Si potrebbe a questo proposito presentare delle analisi molto dettagliate in varie direzioni. Ma per dare un’idea della situazione facciamo soltanto riferimento ad una recente testimonianza di The Economist (The Economist, 2023). Il settimanale economico britannico ha cercato, in una sua elaborazione, di classificare i vari paesi facenti parte dell’Unione Europea sulla base di cinque parametri particolari; certo essi, almeno in qualche caso, appaiono discutibili, ma alla fine il quadro che ne risulta sembra abbastanza significativo. I parametri considerati sono il livello di inflazione, quello del debito pubblico e privato, la dinamica demografica, gli sforzi di decarbonizzazione delle varie economie, il livello di scambi commerciali con i paesi “autocratici”, criterio quest’ultimo, a nostro parere, assai discutibile. Il risultato complessivo vede intanto classificarsi ai primi posti tra quelli virtuosi alcuni paesi piccoli (Irlanda, Malta, Cipro, Lussemburgo, Danimarca, Croazia); tra quelli più importanti, la classifica vede al primo posto la Francia, poi molto più in basso la Germania, ancora la Spagna, seguita dalla Polonia, mentre l’Italia si colloca al penultimo posto insieme alla Slovacchia e precedendo soltanto l’Ungheria.

 

La subalternità europea agli USA

Pur nell’ambito di evidenti differenze nella collocazione dei vari paesi dell’Unione Europea in una possibile classifica delle virtù economiche, il quadro generale che esce fuori dalla collocazione di tale gruppo di paesi nell’ambito dell’economia mondiale attualmente e all’orizzonte 2030 non appare certo roseo e non si vede come la situazione possa migliorare in concreto nei prossimi anni. Gruppi dirigenti imbelli a Bruxelles ed altrove, la forte spinta economica e tecnologica dei due grandi blocchi “rivali” e anche di una serie di paesi minori, le rilevanti divisioni politiche presenti tra le singole entità facenti parte dell’Unione, la carenza di capitali effettivamente mobilitabili e di investimenti, l’elevato tasso del debito pubblico, soprattutto in alcuni paesi, l’alto livello di inflazione, le pressioni politiche statunitensi che sono in grado di indirizzare le scelte dell’Unione nella direzione dei loro interessi esclusivi, sono tutti fattori che sembrerebbero contribuire a ostacolare sviluppi positivi. L’Unione avrebbe, tra l’altro, bisogno per progredire di aprirsi sempre più in e tutte le direzioni geografiche, mentre la tendenza, imposta dagli Usa, appare quella di rinchiudersi quanto più possibile nel più ristretto campo atlantico e questo, incidentalmente, anche in quello politico, come indicano le recenti vicende dell’Ucraina e di Israele, usate tra l’altro strumentalmente per far prosperare l’industria delle armi, ma anche in questo caso soprattutto di quella statunitense. I risultati non saranno presumibilmente alla fine molto brillanti. Non resta che sperare di essere in qualche modo contraddetti sulle sorti dell’Europa dall’imprevedibile incidere della ruota della storia.

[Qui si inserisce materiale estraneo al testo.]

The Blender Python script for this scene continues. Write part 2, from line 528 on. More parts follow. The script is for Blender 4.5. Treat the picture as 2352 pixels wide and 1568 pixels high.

Testi citati nell’articolo
-Hurst D., China leading Us in technology race in all but a few fields, thinktank finds, www.theguardian.com, 2 marzo 2023.
-Rachman G., Europe is falling behind America and the gap is growing, www.ft.com, 19 giugno 2023.
-Romei V., Smith C., How is the Us economy managing to power ahead of Europe?, www.ft.com, 19 ottobre 2023.
The Economist, Our European economic pentathlon, 14 ottobre 2023.